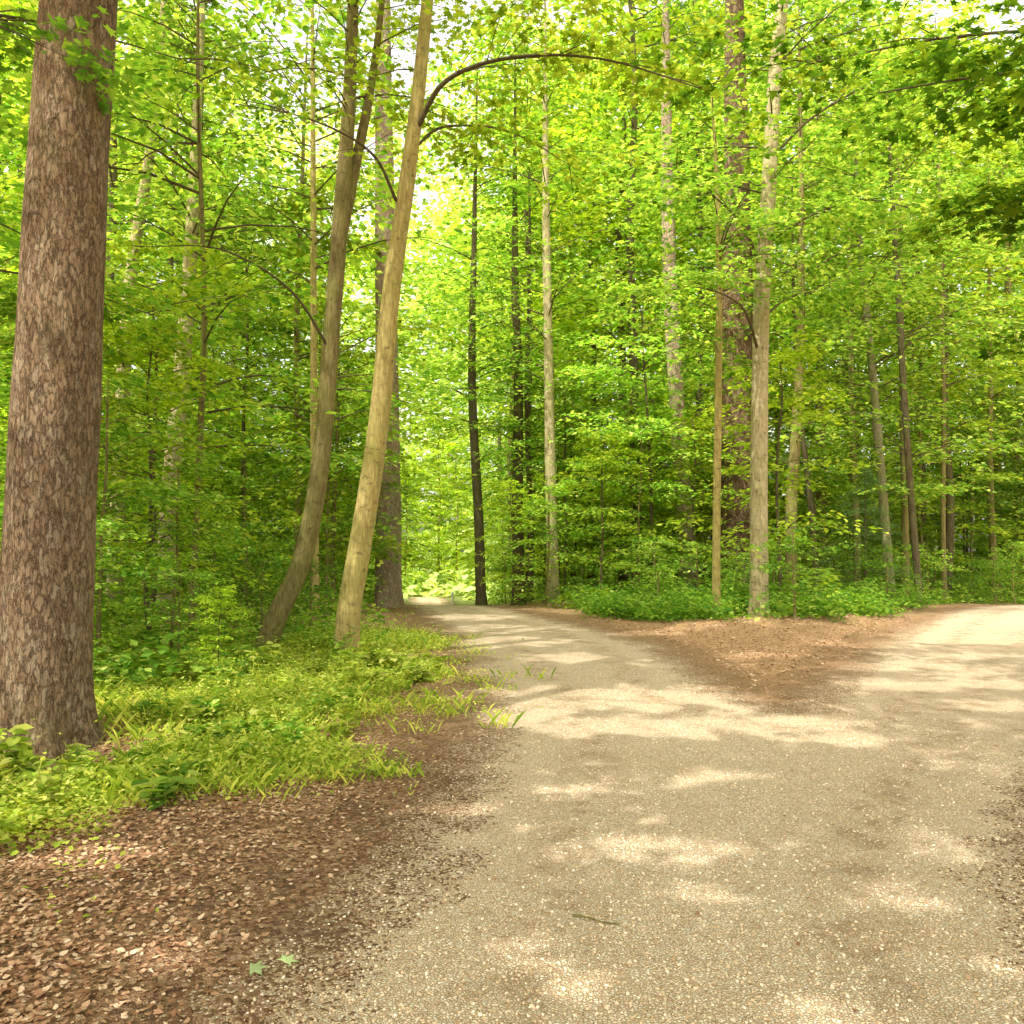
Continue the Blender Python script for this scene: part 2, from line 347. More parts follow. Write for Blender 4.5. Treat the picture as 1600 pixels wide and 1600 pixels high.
# ------------------------------------------------------------------ hero trees
def tree_hero(name,label,cat,pts,rad,bark,leafm,crown=None,sides=14,lump=0.02,flare=(0.25,0.18),limbs=(),group=None,nseg=40,tmpl=BEECH,needles=False,tilt=.38,limbrad=.008):
    """pts: world positions relative z above ground, first = base"""
    bx,by=pts[0][0],pts[0][1]; z0=gz1(bx,by)-0.06; base=(bx,by,z0)
    P=np.array([(p[0]-bx,p[1]-by,p[2]) for p in pts],float)
    C=catmull(np.column_stack([P,rad]),nseg); c3=C[:,:3]; cr=np.maximum(C[:,3],0.012)
    r=root(name,base,label,cat,group)
    parts=[tube(c3,cr,sides,lump,flare)]; br=[]
    lv=[]
    if crown:
        h0,h1,S,Lm,nl,size=crown
        h=h0+(h1-h0)*rng.random(S)**0.9; u=(h-h0)/(h1-h0)
        O=np.stack([np.interp(h,c3[:,2],c3[:,k]) for k in range(3)],-1)
        az=rng.random(S)*2*np.pi; L=Lm*(0.45+0.6*np.sin(np.pi*np.clip(u*.75+.2,0,1)))*(0.6+0.6*rng.random(S))
        rise=0.15+0.5*rng.random(S)+0.3*u; droop=0.25+0.3*rng.random(S)
        br+=limbs_geo(O,az,L,rise,droop,limbrad)
        if needles:
            n=nl; idx=np.repeat(np.arange(S),n); t=0.35+0.65*(rng.integers(0,9,len(idx))+0.5)/9
            ax=spray_axis(O[idx],az[idx],L[idx],rise[idx],droop[idx],t)
            ax=ax+0.28*np.sin(idx[:,None]*7.1+np.floor(t*20)[:,None]*np.array([3.3,5.1,2.2]))*np.array([1,1,.4])
            D=norm(rng.normal(0,1,(len(idx),3))+np.array([0,0,.3]))
            lv.append(leaves(*carve((ax,D,norm(rng.normal(0,1,(len(idx),3))),size*(0.7+0.6*rng.random(len(idx)))),base),NEED))
        else:
            lv.append(leaves(*carve(sprays(O,az,L,rise,droop,nl,9,size,rng,tilt),base),tmpl))
    for lb in limbs:
        q=np.array([(p[0]-bx,p[1]-by,p[2]) for p in lb['p']],float); q=catmull(q,24)
        tt=np.linspace(0,1,len(q)); tb=tube(q,lb['r']*(1.03-0.85*tt),7,0.03)
        (parts if lb['r']>.08 else br).append(tb)
        n=lb['n']; t=lb.get('t0',0.3)+(1-lb.get('t0',0.3))*rng.random(n)
        O=np.stack([np.interp(t,tt,q[:,k]) for k in range(3)],-1)
        d=q[-1]-q[0]; a0=math.atan2(d[1],d[0])
        az=a0+rng.choice([-1,1],n)*(0.3+0.9*rng.random(n)); L=lb['L']*(0.6+0.6*rng.random(n))
        rise=rng.normal(0.1,0.2,n)+lb.get('up',0); droop=0.15+0.25*rng.random(n)
        br+=limbs_geo(O,az,L,rise,droop,0.006)
        lv.append(leaves(*carve(sprays(O,az,L,rise,droop,lb['k'],9,lb['s']),base),lb.get('tm',MAPLE)))
    V,F=merge(parts+br); na=sum(len(f) for p in parts for f in p[1]); nb=sum(len(f) for p in br for f in p[1])
    obj('trunk',mesh_np('trunk',V,F,[bark,DBARK],midx=[0]*na+[1]*nb,smooth=True),r)
    if lv:
        V,F=merge(lv); obj('crown',mesh_np('crown',V,F,[leafm]),r)
    return r

tree_hero('pine_tree','thick pine with scaly plated bark beside leafy verge','pine tree',
 [(-3.53,6.45,0),(-3.52,6.45,.5),(-3.47,6.45,2.5),(-3.36,6.45,5.6),(-3.2,6.5,10),(-3.1,6.6,16),(-3,6.6,21)],[.35,.325,.305,.27,.24,.15,.03],
 PBARK,NEEDLE,crown=(14,22,46,3.0,420,.17),sides=64,lump=0.015,flare=(0.28,0.26),nseg=160,needles=True)
tree_hero('maple_tree','leaning smooth tan maple trunk rising from green verge','maple tree',
 [(-2.31,11.85,0),(-2.24,11.85,.8),(-2.11,11.85,1.6),(-1.85,11.85,3.4),(-1.69,11.85,5.2),(-1.46,11.85,6.9),(-1.27,11.9,8.7),(-1.0,12,12),(-.8,12,15)],[.175,.165,.158,.142,.125,.11,.09,.06,.02],
 ABARK,LEAF_Y,crown=(7.6,15,26,2.3,100,.12),sides=24,tmpl=MAPLE,
 limbs=[dict(p=[(-1.35,11.85,7.5),(-.9,11.5,8.0),(0,11.2,8.15),(1.2,10.9,7.95),(2.5,10.5,7.3)],r=.04,n=20,L=1.5,k=75,s=.13,t0=.2,up=.25),
        dict(p=[(-1.6,11.85,6.4),(-1.9,11.3,6.9),(-2.6,10.8,7.1),(-3.4,10.2,7.0)],r=.025,n=10,L=1.2,k=60,s=.12),
        dict(p=[(-1.4,11.85,7.2),(-1.0,12.6,7.9),(0,13.4,8.2),(1.2,14.2,7.9)],r=.025,n=7,L=1.4,k=70,s=.13,t0=.45)])
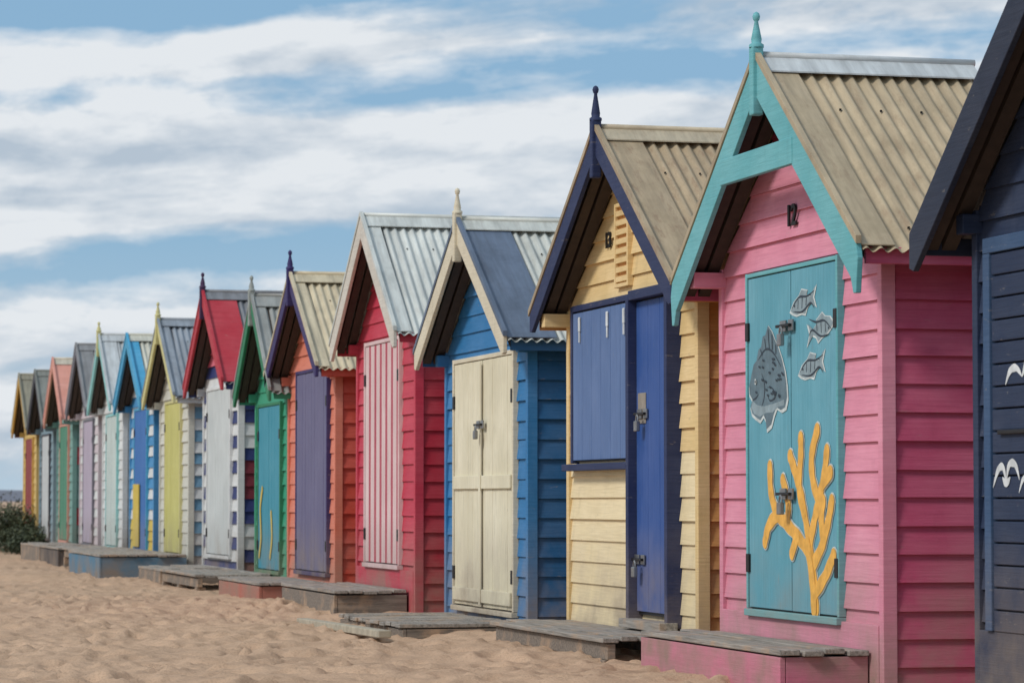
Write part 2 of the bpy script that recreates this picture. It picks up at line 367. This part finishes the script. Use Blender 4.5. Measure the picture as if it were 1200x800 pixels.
boxes('shutter_hooks',[(-.066,-.051,u-.016,u+.016,2.0,2.10) for u in (-1.0,-.35,.02)],WH,yh.P,.008)
boxes('shutter_hook_tips',[(-.064,-.052,u-.007,u+.007,1.93,2.0) for u in (-1.0,-.35,.02)],WH,yh.P,.003)
boxes('door_jamb',[(-.10,-.003,.188,.245,.12,2.16),(-.10,-.003,.985,1.04,.12,2.16),(-.10,-.003,.246,.984,2.13,2.19)],nvb,yh.P)
boxes('door_boards',[(-.045,-.02,.25+.243*i,.25+.243*i+.238,.2,2.12) for i in range(3)],drb,yh.P,.003)
boxes('door_back',[(-.03,-.002,.247,.983,.18,2.128)],DARK,yh.P,0)
padlock(yh.P,-.05,.42,1.42); padlock(yh.P,-.05,.36,.52,'lower_padlock')
boxes('lock_plate',[(-.052,-.046,.30,.46,1.36,1.55)],flat('worn_plate',(150,140,128),.6),yh.P,.003)
boxes('vent_frame',[(-.045,-.003,-.24,-.215,2.24,2.78),(-.045,-.003,.035,.06,2.24,2.78),(-.045,-.003,-.214,.034,2.24,2.265),(-.045,-.003,-.214,.034,2.755,2.78)],yw,yh.P)
boxes('vent_back',[(-.021,-.002,-.214,.034,2.266,2.754)],yws,yh.P,0)
boxes('vent_louvres',[(-.042,-.022,-.213,.033,2.275+.06*i,2.275+.06*i+.036) for i in range(8)],yw,yh.P,.003)
text('hut_number','13',-.024,-.44,2.52,.14,DARK,yh.P)
boxes('door_step_trim',[(-.15,-.035,.2,1.05,.10,.155)],DECKW,yh.P)

bl=paint('blue_paint',(44,126,184)); bls=paint('deep_blue_paint',(30,98,150)); cr=paint('cream_paint',(236,226,194),.6,.9,'V'); crb=paint('cream_barge',(224,212,184))
bh=hut('blue_beach_hut',22.1,2.5,2.04,2.95,bl,bls,crb,tin('pale_tin',(200,202,194),.15),bw=.14,flash=tin('slate_flashing',(98,112,132),.05),flashw=.36,finial=crb,ftop=.27,skirt=0,trim=bl)
doors(bh,-.90,.90,.08,1.94,[cr],crb,2,.15)
boxes('door_rails',[(-.06,-.041,-.88,-.02,.97,1.07),(-.06,-.041,.02,.88,.97,1.07),(-.06,-.041,-.88,-.02,.12,.22),(-.06,-.041,.02,.88,.12,.22)],cr,bh.P)
boxes('door_cover_strip',[(-.066,-.061,-.03,.03,.10,1.92)],cr,bh.P,.002)
padlock(bh.P,-.062,.05,1.45)

rd=paint('crimson_paint',(208,52,78),.55,.3); rds=paint('deep_crimson_paint',(188,30,54),.55,.3); rp=paint('pale_pink_stripe',(232,200,198),.55,.6,'V'); rr=paint('rose_stripe',(194,70,92),.55,.6,'V')
crg=paint('offwhite_barge',(214,206,192))
rh=hut('red_beach_hut',25.62,2.35,2.28,3.3,rd,rds,crg,tin('silver_tin',(206,209,203),.12),flashw=.12,skirt=.3)
doors(rh,-.74,.62,.34,2.24,[rp,rp,rr],rp,2,.075)

og=paint('coral_orange_paint',(230,130,102)); ogs=paint('vermilion_paint',(216,80,58)); pu=paint('dusty_purple_paint',(108,104,140),.55,.5,'V'); ind=paint('indigo_barge_paint',(56,44,102))
oh=hut('orange_beach_hut',29.0,2.4,2.13,3.04,og,ogs,ind,tin('cream_tin',(206,192,162),.25),finial=ind,ftop=.26,flashw=.1,bw=.12)
doors(oh,-.66,.88,.2,2.12,[pu],ind,2,.16)
gr=paint('green_paint',(48,160,122)); grb=paint('green_barge',(36,128,88)); tl=paint('turquoise_paint',(46,150,172),.55,.5,'V')
gh=hut('green_beach_hut',31.2,1.85,2.0,2.97,gr,gr,grb,tin('dull_tin',(158,160,156),.2),finial=flat('pale_finial',(150,155,150)),ftop=.24,flashw=.1,bw=.12)
doors(gh,-.66,.62,.16,1.86,[tl],grb,2,.14)
yb=paint('sunny_yellow_paint',(224,194,70))
stroke('painted_swirl',[[(-.55,.3),(-.45,.5),(-.5,.8),(-.38,1.0)],[(.1,.3),(.2,.5),(.15,.75)]],.035,-.047,yb,gh.P)
wp=paint('white_board_paint',(222,224,222)); nb=paint('navy_board_paint',(44,58,116)); dr=paint('dark_red_board_paint',(120,28,46)); rb=paint('red_barge_paint',(190,42,58))
lg=paint('light_grey_door',(206,212,210),.55,.8,'V')
sh=hut('striped_beach_hut',34.5,2.5,2.2,3.23,wp,nb,rb,tin('charcoal_tin',(128,130,134),.1),walls_cycle=[wp,nb,wp,nb],side_cycle=[dr,dr,nb,wp,wp,nb,nb,dr],gable=paint('rose_gable',(222,96,118)),finial=paint('plum_finial',(70,40,80)),ftop=.25,flash=rb,flashw=.35,trim=wp,bw=.12)
doors(sh,-.85,.78,.26,2.15,[lg],wp,2,.2)
lm=paint('lemon_paint',(208,202,110),.55,.5,'V'); lb=paint('lemon_barge',(214,206,140)); oc=paint('offwhite_paint',(214,212,198)); sb=paint('sky_blue_paint',(110,160,190))
ch=hut('lemon_door_beach_hut',38.15,2.5,2.16,3.12,oc,wp,lb,tin('blue_grey_tin',(144,152,160),.1),side_cycle=[sb,wp],finial=lb,ftop=.25,flashw=.1,bw=.12)
doors(ch,-.65,.62,.22,2.1,[lm],lb,2,.16)
ab=paint('azure_paint',(62,146,200)); azb=paint('azure_barge',(62,164,206)); db=paint('azure_door',(40,112,186),.55,.5,'V')
kh=hut('azure_beach_hut',41.15,2.4,2.2,3.08,ab,ab,azb,tin('ivory_tin',(208,206,190),.1),walls_cycle=[ab,wp],side_cycle=[ab,wp,ab],lowmat=yb,lowz=.6,flash=azb,flashw=.12,bw=.14)
doors(kh,-.62,.6,.2,2.1,[db],azb,2,.16)
boxes('door_kick_panel',[(-.068,-.047,-.55,.0,.25,1.1)],yb,kh.P)
aq=paint('aqua_barge',(140,206,204))
wh=hut('white_beach_hut',44.3,2.35,2.25,3.25,wp,wp,aq,tin('white_tin',(196,200,200),.1),finial=lb,ftop=.22,bw=.12)
doors(wh,-.6,.6,.22,2.1,[paint('pale_mint_door',(200,214,208),.55,.5,'V')],aq,2,.16)
gp=paint('pale_rose_paint',(214,200,204)); gb=paint('grey_barge',(112,112,122))
ghh=hut('grey_rose_beach_hut',47.2,2.4,2.25,3.25,gp,gp,gb,tin('mid_grey_tin',(142,142,142),.1),walls_cycle=[gp,wp],bw=.12)
doors(ghh,-.6,.6,.22,2.1,[paint('mauve_door',(186,172,190),.55,.5,'V')],gb,2,.16)
sg=paint('sea_green_paint',(118,164,154)); sm=paint('salmon_barge_paint',(226,154,134))
smh=hut('salmon_beach_hut',50.6,2.35,2.2,3.18,sg,sg,sm,tin('sandy_tin',(206,196,176),.1),side_cycle=[sg,sg,sg,sg,rb,rb,sg],flash=sm,flashw=.3,bw=.12)
doors(smh,-.6,.6,.22,2.1,[paint('green_door',(70,140,110),.55,.5,'V')],sm,2,.16)
st=paint('misty_blue_paint',(132,158,168)); sbk=paint('charcoal_barge',(66,68,78))
slh=hut('slate_beach_hut',53.5,2.3,2.15,3.1,st,st,sbk,tin('dark_grey_tin',(132,134,126),.1),bw=.12)
doors(slh,-.6,.6,.22,2.0,[paint('white_door',(200,204,204),.55,.5,'V')],sbk,2,.16)
oc2=paint('ochre_paint',(222,188,108)); ocb=paint('ochre_barge',(206,164,72))
och=hut('ochre_beach_hut',56.4,2.4,2.15,3.15,oc2,paint('oxblood_paint',(128,48,52)),ocb,tin('olive_tin',(150,144,124),.2),bw=.12)
doors(och,-.6,.6,.22,2.0,[paint('red_door',(150,50,50),.55,.5,'V')],ocb,2,.16)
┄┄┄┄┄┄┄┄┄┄
Reproduce exactly, and only, the lines from the one that contains "Write part 2" down to the one that contains "padlock(bh.P,-.062,.05,1.45)", both ends included.

● WORKED SOLUTION
Write part 2 of the bpy script that recreates this picture. It picks up at line 367. This part finishes the script. Use Blender 4.5. Measure the picture as if it were 1200x800 pixels.
boxes('shutter_hooks',[(-.066,-.051,u-.016,u+.016,2.0,2.10) for u in (-1.0,-.35,.02)],WH,yh.P,.008)
boxes('shutter_hook_tips',[(-.064,-.052,u-.007,u+.007,1.93,2.0) for u in (-1.0,-.35,.02)],WH,yh.P,.003)
boxes('door_jamb',[(-.10,-.003,.188,.245,.12,2.16),(-.10,-.003,.985,1.04,.12,2.16),(-.10,-.003,.246,.984,2.13,2.19)],nvb,yh.P)
boxes('door_boards',[(-.045,-.02,.25+.243*i,.25+.243*i+.238,.2,2.12) for i in range(3)],drb,yh.P,.003)
boxes('door_back',[(-.03,-.002,.247,.983,.18,2.128)],DARK,yh.P,0)
padlock(yh.P,-.05,.42,1.42); padlock(yh.P,-.05,.36,.52,'lower_padlock')
boxes('lock_plate',[(-.052,-.046,.30,.46,1.36,1.55)],flat('worn_plate',(150,140,128),.6),yh.P,.003)
boxes('vent_frame',[(-.045,-.003,-.24,-.215,2.24,2.78),(-.045,-.003,.035,.06,2.24,2.78),(-.045,-.003,-.214,.034,2.24,2.265),(-.045,-.003,-.214,.034,2.755,2.78)],yw,yh.P)
boxes('vent_back',[(-.021,-.002,-.214,.034,2.266,2.754)],yws,yh.P,0)
boxes('vent_louvres',[(-.042,-.022,-.213,.033,2.275+.06*i,2.275+.06*i+.036) for i in range(8)],yw,yh.P,.003)
text('hut_number','13',-.024,-.44,2.52,.14,DARK,yh.P)
boxes('door_step_trim',[(-.15,-.035,.2,1.05,.10,.155)],DECKW,yh.P)

bl=paint('blue_paint',(44,126,184)); bls=paint('deep_blue_paint',(30,98,150)); cr=paint('cream_paint',(236,226,194),.6,.9,'V'); crb=paint('cream_barge',(224,212,184))
bh=hut('blue_beach_hut',22.1,2.5,2.04,2.95,bl,bls,crb,tin('pale_tin',(200,202,194),.15),bw=.14,flash=tin('slate_flashing',(98,112,132),.05),flashw=.36,finial=crb,ftop=.27,skirt=0,trim=bl)
doors(bh,-.90,.90,.08,1.94,[cr],crb,2,.15)
boxes('door_rails',[(-.06,-.041,-.88,-.02,.97,1.07),(-.06,-.041,.02,.88,.97,1.07),(-.06,-.041,-.88,-.02,.12,.22),(-.06,-.041,.02,.88,.12,.22)],cr,bh.P)
boxes('door_cover_strip',[(-.066,-.061,-.03,.03,.10,1.92)],cr,bh.P,.002)
padlock(bh.P,-.062,.05,1.45)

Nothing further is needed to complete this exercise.